(in Polish) Computer Tools for Nuclear Physics II

Students are required to either successfully pass the 1st part of CTNP or demonstrate the knowledge in those topics.

Programming-wise, this course is intended for students with basic knowledge of C++ (including pointers, classes and inheritance), Linux (Bash shell) and ROOT analysis platform.

Please email the tutor in advance (krzysztof.piasecki@fuw.edu.pl) : you probably need an account.

Physics-wise: basic knowledge of relativistic kinematics, hadrons and thermodynamics is needed.

This course is a continuation of CTNP I. The general aim is to learn the basic computer and programming tools used in the experimental subatomic physics.
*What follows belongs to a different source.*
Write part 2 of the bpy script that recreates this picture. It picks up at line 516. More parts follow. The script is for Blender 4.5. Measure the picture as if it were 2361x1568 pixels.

Here we start with TSpectrum package of ROOT. Next, different simulators are discussed: PLUTO (hadron emission), TGlauberMC (initial collision state), 5 microscopic transport codes and 2 thermal emission codes.

Students will learn in a practical way a couple of computer tools helpful at work of the nuclear and particle physicist.

1. TSpectrum package of the ROOT data analysis platform

2. PLUTO generator for emission of particles including their decays.

3. Codes for Glauber model: "Overlap" (optical variant) and TGlauberMC (Monte-Carlo simulator)

4. Microscopic transport codes aiming to reproduce the evolution of the heavy-ion collision (GiBUU, SMASH, UrQMD, PHSD, JAM/RQMD)

5. "Thermal codes" aiming at reproduction of yields (Thermal-FIST) as well as spectra (THERMINATOR) of particles emitted from heavy-ion collisions assuming the thermal equilibrium at freeze-out.

The student should be able to:

- use the TSpectrum package of ROOT analysis platform

- simulate the distribution of particles in phase space using the PLUTO package. This includes: production in elementary collision, emission from fireball, and (chain) decays

- simulate the initial state of heavy-ion collision using the Glauber model (within optical and Monte-Carlo variants)

- simulate the heavy-ion collision at given energy using one of several transport codes, and having a general understanding of most important underlying approaches

- use the "thermal" code to fit the set of yields of particles emitted from given heavy-ion collision to the predictions of statistical model assuming the equilibrium at freeze-out

Graded credit based on performed project.

If you are linked to some research group, the best is such a project that helps to achieve progress in the context of your analysis linked to this group. If you cannot find a topic, consult with the coordinator in advance.

The project cannot be a reuse of a code developed to pass another course.